WORK TO BE COMPLETED:
Extract precisely the lines of the entries below, from the first line through the line containing "lamp('porch_light', L3(27.4, 1.6, 2.55), 55);".

══ DATA IN THIS EXERCISE

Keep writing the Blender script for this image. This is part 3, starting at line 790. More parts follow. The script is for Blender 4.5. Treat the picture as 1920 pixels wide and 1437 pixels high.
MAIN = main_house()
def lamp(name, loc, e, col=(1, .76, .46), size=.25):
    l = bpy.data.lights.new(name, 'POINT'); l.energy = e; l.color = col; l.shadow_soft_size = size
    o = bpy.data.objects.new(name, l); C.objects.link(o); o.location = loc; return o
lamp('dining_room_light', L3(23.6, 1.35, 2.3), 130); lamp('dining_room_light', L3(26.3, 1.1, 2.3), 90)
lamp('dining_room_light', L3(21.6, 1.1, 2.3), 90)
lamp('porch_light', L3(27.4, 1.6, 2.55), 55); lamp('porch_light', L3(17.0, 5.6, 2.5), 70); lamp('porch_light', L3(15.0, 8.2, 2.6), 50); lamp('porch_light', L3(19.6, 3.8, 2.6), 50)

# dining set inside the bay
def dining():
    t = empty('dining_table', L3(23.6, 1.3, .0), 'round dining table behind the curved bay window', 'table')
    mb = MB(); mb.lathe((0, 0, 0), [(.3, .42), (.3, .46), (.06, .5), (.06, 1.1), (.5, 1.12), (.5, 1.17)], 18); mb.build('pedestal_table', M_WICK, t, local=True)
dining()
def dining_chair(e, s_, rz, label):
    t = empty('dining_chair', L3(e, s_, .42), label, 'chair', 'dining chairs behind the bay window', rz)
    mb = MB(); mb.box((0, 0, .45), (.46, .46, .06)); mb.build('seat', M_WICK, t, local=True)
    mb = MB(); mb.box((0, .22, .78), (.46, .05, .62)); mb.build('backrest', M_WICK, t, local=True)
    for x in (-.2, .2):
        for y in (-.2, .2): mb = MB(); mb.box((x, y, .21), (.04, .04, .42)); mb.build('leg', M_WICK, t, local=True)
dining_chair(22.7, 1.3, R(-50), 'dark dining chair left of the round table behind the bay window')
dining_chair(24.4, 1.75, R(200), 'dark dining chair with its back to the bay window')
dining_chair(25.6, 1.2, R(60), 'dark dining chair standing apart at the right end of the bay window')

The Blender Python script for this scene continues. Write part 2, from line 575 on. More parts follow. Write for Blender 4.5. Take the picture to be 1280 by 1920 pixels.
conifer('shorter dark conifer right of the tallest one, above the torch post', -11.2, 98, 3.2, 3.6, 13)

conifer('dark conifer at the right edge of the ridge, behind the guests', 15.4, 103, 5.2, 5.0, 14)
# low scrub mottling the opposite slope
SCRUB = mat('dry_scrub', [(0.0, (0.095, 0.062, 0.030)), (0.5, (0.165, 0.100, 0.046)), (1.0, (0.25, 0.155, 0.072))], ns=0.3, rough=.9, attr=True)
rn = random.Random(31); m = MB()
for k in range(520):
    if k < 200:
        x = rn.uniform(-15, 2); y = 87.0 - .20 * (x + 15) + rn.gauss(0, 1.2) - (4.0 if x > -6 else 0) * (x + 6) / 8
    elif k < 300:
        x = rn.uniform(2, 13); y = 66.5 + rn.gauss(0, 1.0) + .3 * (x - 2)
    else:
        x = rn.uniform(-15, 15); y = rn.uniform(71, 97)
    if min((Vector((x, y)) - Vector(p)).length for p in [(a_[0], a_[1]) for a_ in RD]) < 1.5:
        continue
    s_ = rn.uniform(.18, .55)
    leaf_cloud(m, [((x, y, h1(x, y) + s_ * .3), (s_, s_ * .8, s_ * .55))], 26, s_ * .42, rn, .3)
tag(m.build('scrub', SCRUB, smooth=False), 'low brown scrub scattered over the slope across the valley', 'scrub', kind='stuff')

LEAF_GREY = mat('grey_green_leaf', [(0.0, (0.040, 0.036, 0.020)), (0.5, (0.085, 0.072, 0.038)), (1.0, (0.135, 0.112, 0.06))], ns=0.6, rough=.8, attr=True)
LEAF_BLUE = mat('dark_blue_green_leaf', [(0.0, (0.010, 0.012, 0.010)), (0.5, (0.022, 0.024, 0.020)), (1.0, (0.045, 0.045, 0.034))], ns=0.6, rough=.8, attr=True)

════

THE COMPLETED TASK:
Keep writing the Blender script for this image. This is part 3, starting at line 790. More parts follow. The script is for Blender 4.5. Treat the picture as 1920 pixels wide and 1437 pixels high.
MAIN = main_house()
def lamp(name, loc, e, col=(1, .76, .46), size=.25):
    l = bpy.data.lights.new(name, 'POINT'); l.energy = e; l.color = col; l.shadow_soft_size = size
    o = bpy.data.objects.new(name, l); C.objects.link(o); o.location = loc; return o
lamp('dining_room_light', L3(23.6, 1.35, 2.3), 130); lamp('dining_room_light', L3(26.3, 1.1, 2.3), 90)
lamp('dining_room_light', L3(21.6, 1.1, 2.3), 90)
lamp('porch_light', L3(27.4, 1.6, 2.55), 55); lamp('porch_light', L3(17.0, 5.6, 2.5), 70); lamp('porch_light', L3(15.0, 8.2, 2.6), 50); lamp('porch_light', L3(19.6, 3.8, 2.6), 50)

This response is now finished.